Take me out to the ball game! These 9 memorable quotes from great baseball books will remind you why you love America’s national pastime.
1. From The Summer Game by Roger Angell:
“Since baseball time is measured only in outs, all you have to do is succeed utterly; keep hitting, keep the rally alive, and you have defeated time. You remain forever young. Sitting in the stands, we sense this, if only dimly. The players below us—Mays, DiMaggio, Ruth, Snodgrass—swim and blur in memory, the ball floats over to Terry Turner, and the end of this game may never come.”
2. From Moneyball by Michael Lewis:
“The pleasure of rooting for Goliath is that you can expect to win. The pleasure of rooting for David is that, while you don’t know what to expect, you stand at least a chance of being inspired.”
3. From Shoeless Joe by W.P. Kinsella:
“Baseball is the most perfect of games, solid, true, pure and precious as diamonds. If only life were so simple.”
4. From Ball Four by Jim Bouton:
“He just ran into Doubleday’s First Law, which states that if you throw a fastball with insufficient speed, someone will smack it out of the park with a stick.”
5. From Summer of ’49 by David Halberstam:
“Baseball was rooted not just in the past but in the culture of the country; it was celebrated in the nation’s literature and songs. When a poor American boy dreamed of escaping his grim life, his fantasy probably involved becoming a professional baseball player. It was not so much the national sport as the binding national myth.”
6. From Wait Till Next Year by Doris Kearns Goodwin:
“Sometimes, sitting in the park with my boys, I imagine myself back at Ebbets Field, a young girl once more in the presence of my father, watching the players of my youth on the grassy fields below—Jackie Robinson, Duke Snider, Roy Campanella, Gil Hodges. There is magic in these moments, for when I open my eyes and see my sons in the place where my father once sat, I feel an invisible bond among our three generations, an anchor of loyalty and love linking my sons to the grandfather whose face they have never seen but whose person they have come to know through this most timeless of sports.”

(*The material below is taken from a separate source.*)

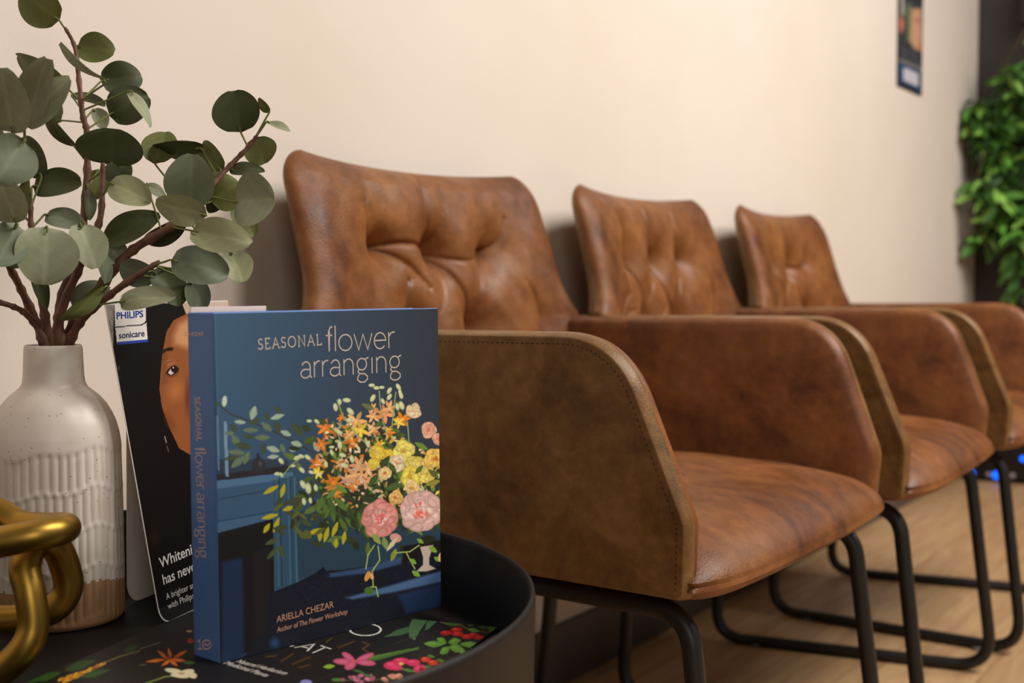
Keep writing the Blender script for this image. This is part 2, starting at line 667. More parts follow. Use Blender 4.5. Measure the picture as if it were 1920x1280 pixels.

7. From Summerland by Michael Chabon:
“The fundamental truth: a baseball game is nothing but a great slow contraption for getting you to pay attention to the cadence of a summer day.”
8. From Made To Break Your Heart by Richard Fellinger:
“I knew hard times lay ahead, but after a while, as I broke a slight sweat in the afternoon sun while enjoying the sound of a ball smacking leather, things seemed just a little better, if only for those few moments.”
9. From A Great and Glorious Game by A. Bartlett Giamatti:
“It breaks your heart. It is designed to break your heart. The game begins in the spring, when everything else begins again, and it blossoms in the summer, filling the afternoons and evenings, and then as soon as the chill rains come, it stops and leaves you to face the fall alone. You count on it, rely on it to buffer the passage of time, to keep the memory of sunshine and high skies alive, and then just when the days are all twilight, when you need it most, it stops.”